Recall our discussion on reserves requirements above. The Fed pays interests on required and excess reserves. The former interest rate is known as interest on reserves (IOR) and the latter as interest on excess reserves (IEOR). These are decided by the Fed (The board of governors, to be specific). As mentioned in the previous paragraph, this concept was introduced during the financial crisis when there was too much liquidity, and negative interest rates became a real possibility. By introducing the concept of IOR and IOER, the Fed was able to set a floor to the interest rates charged by banks. Let’s say the IEOR is set at 25 bps. Now, banks will not chose to lend money for anything lower than this, since they can make 25 bps by just keeping their money at the central bank (virtually risk-less). This helped elevate other short-term rates and mitigated the possibility of hitting negative interest rates.

However, this isn’t a perfect floor. There are institutions which do not qualify to receive interest on excess reserves, but are eligible to lend at the federal funds rate.

Discount Rate

This is the rate that is charged by the Fed on their ultra short-term, 24-hours or less, (collateralized​) loans to other financial institutions for their immediate liquidity needs or funding shortfalls.

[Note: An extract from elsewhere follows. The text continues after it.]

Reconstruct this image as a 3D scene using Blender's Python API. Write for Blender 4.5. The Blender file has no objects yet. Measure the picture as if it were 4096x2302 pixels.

The institutions which can borrow from the Fed at this rate are divided into three tiers: 1) Primary credit program (usually only for financially sound banks), and the rate tends to be set higher than other short-term borrowing options (such as the fed-funds rate). This is done so that the discount window is used only as a last resort by banks that need to borrow money to satisfy overnight reserves requirements.
2) Secondary credit program, offers similar loans to institutions that do not qualify for the primary rate and is usually set 50 basis points higher than the primary rate.
3) Seasonal credit program serves the smaller financial institutions which have higher variance in their cash flows, though the cash flows may be predictable to a good extent. From Investopedia: While the discount rates for the first two tiers are determined independently by the Fed and the rate determination process does not take into account any market-based inputs, the discount rate for the third tier is determined based on the prevailing rates in the market. Typically, an average of a select set of market rates of comparable alternative lending facilities is taken into account while arriving at the seasonal credit program discount rate.

This is yet another effective tool used by the fed. Lowering discount rates spreads over the fed funds rate, or increasing borrowing periods (like was done in the financial crisis) can help the inject more liquidity in the economy.